I have lived on both sides of that line. There was a time when I stepped into entrepreneurship with a certain quiet certainty. Just an internal sense that something could be built, something meaningful. The kind of belief that doesn’t ask for permission. And then, reality, as it tends to do; pushed back hard. Things did not unfold the way they were supposed to. Effort did not translate cleanly into outcomes. There were wins, yes. Moments that felt like validation. But they were not enough to sustain the trajectory. Eventually, the weight of the system, clients, cash flows, constraints all of it settled in. From the outside, it would be easy to summarise that phase as failure. And maybe it was by certain definitions. What is less visible is what it took internally, to continue showing up, to continue believing that something would work even when evidence was thin at best; that required a certain kind of mental posture. A willingness to hold onto an idea longer than was comfortable. A kind of… delusion.


Then came the long stretch of structure. Over twenty years of being within systems that were already defined. Roles that had clarity. Expectations that were mapped out. Feedback loops that were immediate and measurable. There is a certain relief in that world. You do not have to invent the path. You only have to walk it well. And over time, something subtle happens. The edges soften. The instinct to question weakens, not because it disappears, but because it becomes less necessary.

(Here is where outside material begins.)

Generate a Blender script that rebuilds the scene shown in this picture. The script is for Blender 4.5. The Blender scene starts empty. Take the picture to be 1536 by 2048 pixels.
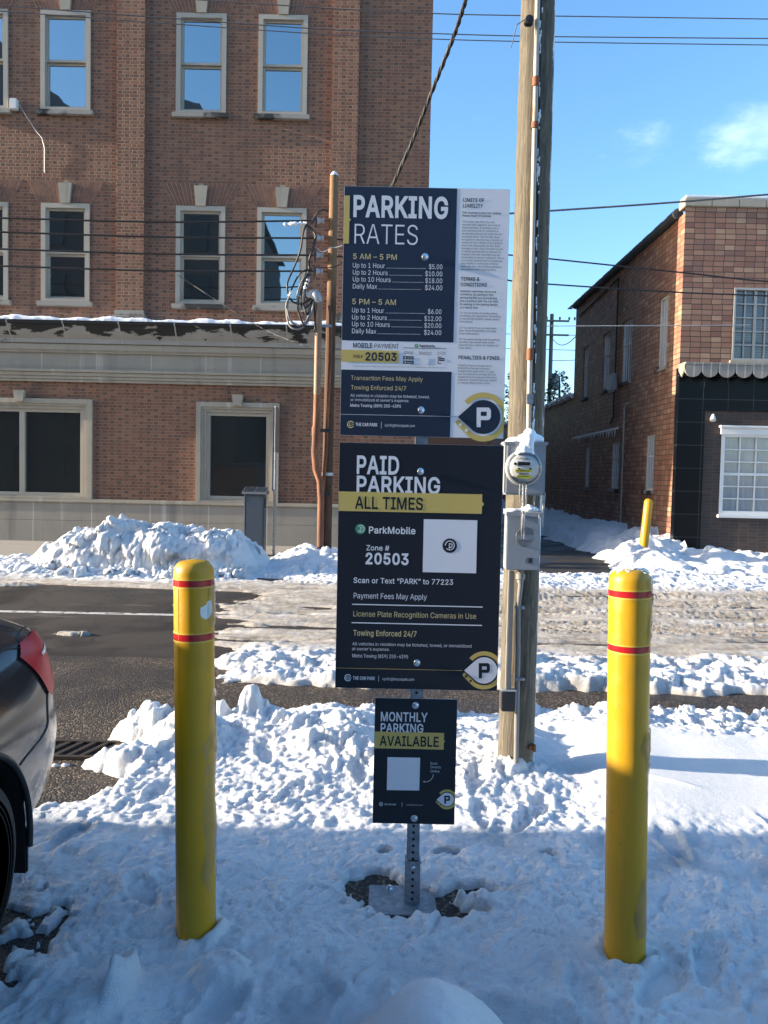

The system rewards alignment, not divergence. You learn to operate within reality as it is presented. Which is useful. Efficient, even. But it comes at a cost.

The part of the mind that once entertained improbable ideas begins to quiet down. Not out of inability, but out of disuse.


And then, unexpectedly, the circle bends again. Joining a startup after all these years is not a logical progression. It does not fit neatly into the narrative of stability or predictability. If anything, it reintroduces uncertainty in its rawest form. Which raises an uncomfortable question: why should I step back into something that previously did not work out? The safe answer would be experience. Or timing. Or better judgment. But the more honest answer is simpler. Because my original instinct never really left. That small, persistent voice that says—there is something here worth pursuing, even if it is not fully visible yet. And that voice does not speak the language of certainty. It does not present spreadsheets or projections. It does not argue in bullet points. It simply insists. That insistence has always been there. Before the first attempt. During the failures. Through the years of structured work. It just got quieter when it was ignored. Not anymore. 


So maybe the problem is not delusion itself, but our relationship with it. We have been trained to treat belief as something that must be justified externally. That conviction requires evidence. That persistence must be rational. But reverse that for a moment if you could; Assume that every meaningful shift begins without sufficient evidence—then what we call delusion starts to look less like a flaw and more like a precursor. A necessary imbalance. Because reality, as we experience it, is always a lagging indicator. It reflects what has already been accepted, built, or proven. It does not account for what is still forming. So anyone attempting to move ahead of that curve must, by definition, operate without full validation. They must hold a belief that reality has not yet caught up with. It is indistinguishable from delusion. The difference, perhaps, lies not in the presence of that belief, but in how it is held.


Unchecked delusion—one that refuses feedback entirely, that ignores all signals, that isolates itself from reality- it will be destructive. It becomes rigid. Fragile in its own way. But harnessed delusion is different. It listens, but does not surrender. It adapts, but does not abandon. It allows reality to shape the path, but not to define the destination entirely. It is a dynamic tension.


Maybe that is the real skill; to know when to persist and when to pivot, without losing the core belief that started the journey. Looking back, the failure in entrepreneurship was not a complete negation. It was a data point. A harsh one, perhaps, but still just one point in a longer arc. The years in structured roles were not a detour either. They were an accumulation. Of understanding, of discipline, of perspective. And stepping into a startup again is not a repetition. It is a continuation, with more awareness, but the same underlying willingness to believe in something not yet fully visible.


So perhaps the goal is not to eliminate delusion, but to refine it. To recognise it as a raw form of conviction, unpolished, sometimes inconvenient, often misunderstood. So question it, yes. But don’t discard it at the first sign of resistance. Because if everything you believe is immediately validated by the world around you, then you are not really believing anything new. You are simply agreeing.


And agreement rarely builds anything that didn’t already exist.